**Task prompt**
Would you extract the whole listing below and retype it exactly?

**Given information**
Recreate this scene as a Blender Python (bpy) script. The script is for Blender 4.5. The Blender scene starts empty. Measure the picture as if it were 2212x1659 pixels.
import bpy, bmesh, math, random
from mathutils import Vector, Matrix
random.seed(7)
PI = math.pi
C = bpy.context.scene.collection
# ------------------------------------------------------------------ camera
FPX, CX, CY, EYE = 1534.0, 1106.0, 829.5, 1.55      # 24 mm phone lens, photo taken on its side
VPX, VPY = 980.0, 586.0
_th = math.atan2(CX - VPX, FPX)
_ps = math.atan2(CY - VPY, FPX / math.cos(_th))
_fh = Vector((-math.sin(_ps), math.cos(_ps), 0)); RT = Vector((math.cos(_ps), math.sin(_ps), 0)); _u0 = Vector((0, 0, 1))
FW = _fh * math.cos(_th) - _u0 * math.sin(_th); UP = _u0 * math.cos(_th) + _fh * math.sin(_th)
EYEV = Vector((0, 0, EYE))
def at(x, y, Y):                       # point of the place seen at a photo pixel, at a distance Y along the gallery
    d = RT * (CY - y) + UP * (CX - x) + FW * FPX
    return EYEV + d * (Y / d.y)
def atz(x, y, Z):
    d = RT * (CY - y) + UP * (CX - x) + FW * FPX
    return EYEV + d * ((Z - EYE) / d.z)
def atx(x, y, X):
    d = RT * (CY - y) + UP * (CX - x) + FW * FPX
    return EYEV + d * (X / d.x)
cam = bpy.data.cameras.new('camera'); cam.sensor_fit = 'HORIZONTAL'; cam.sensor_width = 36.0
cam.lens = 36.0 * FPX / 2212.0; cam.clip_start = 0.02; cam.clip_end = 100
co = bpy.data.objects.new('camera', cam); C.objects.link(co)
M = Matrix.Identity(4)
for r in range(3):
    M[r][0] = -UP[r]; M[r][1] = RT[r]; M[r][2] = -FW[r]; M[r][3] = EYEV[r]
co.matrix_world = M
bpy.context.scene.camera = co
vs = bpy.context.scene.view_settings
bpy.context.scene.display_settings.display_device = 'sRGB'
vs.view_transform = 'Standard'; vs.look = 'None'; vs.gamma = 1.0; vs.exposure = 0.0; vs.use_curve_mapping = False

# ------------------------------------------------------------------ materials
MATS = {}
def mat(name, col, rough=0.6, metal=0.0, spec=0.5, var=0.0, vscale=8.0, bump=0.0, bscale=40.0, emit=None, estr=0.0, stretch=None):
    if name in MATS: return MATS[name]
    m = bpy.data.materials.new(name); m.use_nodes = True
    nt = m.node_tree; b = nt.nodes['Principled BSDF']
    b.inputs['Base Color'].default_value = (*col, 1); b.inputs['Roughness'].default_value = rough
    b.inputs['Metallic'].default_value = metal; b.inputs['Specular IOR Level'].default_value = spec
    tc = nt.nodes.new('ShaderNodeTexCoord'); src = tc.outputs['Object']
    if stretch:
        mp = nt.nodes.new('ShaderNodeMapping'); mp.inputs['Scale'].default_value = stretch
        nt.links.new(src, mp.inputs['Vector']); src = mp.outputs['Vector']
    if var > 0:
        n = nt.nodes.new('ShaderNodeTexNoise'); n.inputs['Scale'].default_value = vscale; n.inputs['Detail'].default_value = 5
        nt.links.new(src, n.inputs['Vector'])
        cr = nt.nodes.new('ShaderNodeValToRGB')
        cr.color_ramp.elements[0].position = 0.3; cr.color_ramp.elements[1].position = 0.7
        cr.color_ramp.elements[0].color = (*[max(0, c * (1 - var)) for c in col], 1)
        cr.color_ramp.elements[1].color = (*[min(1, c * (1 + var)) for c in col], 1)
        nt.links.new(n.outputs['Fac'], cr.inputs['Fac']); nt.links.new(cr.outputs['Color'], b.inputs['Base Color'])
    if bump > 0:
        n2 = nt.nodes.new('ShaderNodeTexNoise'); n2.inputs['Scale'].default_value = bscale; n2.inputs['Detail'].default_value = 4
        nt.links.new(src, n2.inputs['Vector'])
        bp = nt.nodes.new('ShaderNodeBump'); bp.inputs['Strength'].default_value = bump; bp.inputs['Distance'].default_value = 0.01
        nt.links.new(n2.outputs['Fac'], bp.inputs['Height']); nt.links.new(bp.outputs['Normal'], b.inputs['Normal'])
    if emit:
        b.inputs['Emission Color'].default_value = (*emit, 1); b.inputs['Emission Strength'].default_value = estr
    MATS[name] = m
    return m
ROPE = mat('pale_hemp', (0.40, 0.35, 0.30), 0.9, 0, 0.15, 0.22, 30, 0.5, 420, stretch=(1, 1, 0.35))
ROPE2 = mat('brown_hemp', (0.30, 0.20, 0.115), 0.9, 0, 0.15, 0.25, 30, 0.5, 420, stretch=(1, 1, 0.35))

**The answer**
Recreate this scene as a Blender Python (bpy) script. The script is for Blender 4.5. The Blender scene starts empty. Measure the picture as if it were 2212x1659 pixels.
import bpy, bmesh, math, random
from mathutils import Vector, Matrix
random.seed(7)
PI = math.pi
C = bpy.context.scene.collection
# ------------------------------------------------------------------ camera
FPX, CX, CY, EYE = 1534.0, 1106.0, 829.5, 1.55      # 24 mm phone lens, photo taken on its side
VPX, VPY = 980.0, 586.0
_th = math.atan2(CX - VPX, FPX)
_ps = math.atan2(CY - VPY, FPX / math.cos(_th))
_fh = Vector((-math.sin(_ps), math.cos(_ps), 0)); RT = Vector((math.cos(_ps), math.sin(_ps), 0)); _u0 = Vector((0, 0, 1))
FW = _fh * math.cos(_th) - _u0 * math.sin(_th); UP = _u0 * math.cos(_th) + _fh * math.sin(_th)
EYEV = Vector((0, 0, EYE))
def at(x, y, Y):                       # point of the place seen at a photo pixel, at a distance Y along the gallery
    d = RT * (CY - y) + UP * (CX - x) + FW * FPX
    return EYEV + d * (Y / d.y)
def atz(x, y, Z):
    d = RT * (CY - y) + UP * (CX - x) + FW * FPX
    return EYEV + d * ((Z - EYE) / d.z)
def atx(x, y, X):
    d = RT * (CY - y) + UP * (CX - x) + FW * FPX
    return EYEV + d * (X / d.x)
cam = bpy.data.cameras.new('camera'); cam.sensor_fit = 'HORIZONTAL'; cam.sensor_width = 36.0
cam.lens = 36.0 * FPX / 2212.0; cam.clip_start = 0.02; cam.clip_end = 100
co = bpy.data.objects.new('camera', cam); C.objects.link(co)
M = Matrix.Identity(4)
for r in range(3):
    M[r][0] = -UP[r]; M[r][1] = RT[r]; M[r][2] = -FW[r]; M[r][3] = EYEV[r]
co.matrix_world = M
bpy.context.scene.camera = co
vs = bpy.context.scene.view_settings
bpy.context.scene.display_settings.display_device = 'sRGB'
vs.view_transform = 'Standard'; vs.look = 'None'; vs.gamma = 1.0; vs.exposure = 0.0; vs.use_curve_mapping = False

# ------------------------------------------------------------------ materials
MATS = {}
def mat(name, col, rough=0.6, metal=0.0, spec=0.5, var=0.0, vscale=8.0, bump=0.0, bscale=40.0, emit=None, estr=0.0, stretch=None):
    if name in MATS: return MATS[name]
    m = bpy.data.materials.new(name); m.use_nodes = True
    nt = m.node_tree; b = nt.nodes['Principled BSDF']
    b.inputs['Base Color'].default_value = (*col, 1); b.inputs['Roughness'].default_value = rough
    b.inputs['Metallic'].default_value = metal; b.inputs['Specular IOR Level'].default_value = spec
    tc = nt.nodes.new('ShaderNodeTexCoord'); src = tc.outputs['Object']
    if stretch:
        mp = nt.nodes.new('ShaderNodeMapping'); mp.inputs['Scale'].default_value = stretch
        nt.links.new(src, mp.inputs['Vector']); src = mp.outputs['Vector']
    if var > 0:
        n = nt.nodes.new('ShaderNodeTexNoise'); n.inputs['Scale'].default_value = vscale; n.inputs['Detail'].default_value = 5
        nt.links.new(src, n.inputs['Vector'])
        cr = nt.nodes.new('ShaderNodeValToRGB')
        cr.color_ramp.elements[0].position = 0.3; cr.color_ramp.elements[1].position = 0.7
        cr.color_ramp.elements[0].color = (*[max(0, c * (1 - var)) for c in col], 1)
        cr.color_ramp.elements[1].color = (*[min(1, c * (1 + var)) for c in col], 1)
        nt.links.new(n.outputs['Fac'], cr.inputs['Fac']); nt.links.new(cr.outputs['Color'], b.inputs['Base Color'])
    if bump > 0:
        n2 = nt.nodes.new('ShaderNodeTexNoise'); n2.inputs['Scale'].default_value = bscale; n2.inputs['Detail'].default_value = 4
        nt.links.new(src, n2.inputs['Vector'])
        bp = nt.nodes.new('ShaderNodeBump'); bp.inputs['Strength'].default_value = bump; bp.inputs['Distance'].default_value = 0.01
        nt.links.new(n2.outputs['Fac'], bp.inputs['Height']); nt.links.new(bp.outputs['Normal'], b.inputs['Normal'])
    if emit:
        b.inputs['Emission Color'].default_value = (*emit, 1); b.inputs['Emission Strength'].default_value = estr
    MATS[name] = m
    return m
ROPE = mat('pale_hemp', (0.40, 0.35, 0.30), 0.9, 0, 0.15, 0.22, 30, 0.5, 420, stretch=(1, 1, 0.35))
ROPE2 = mat('brown_hemp', (0.30, 0.20, 0.115), 0.9, 0, 0.15, 0.25, 30, 0.5, 420, stretch=(1, 1, 0.35))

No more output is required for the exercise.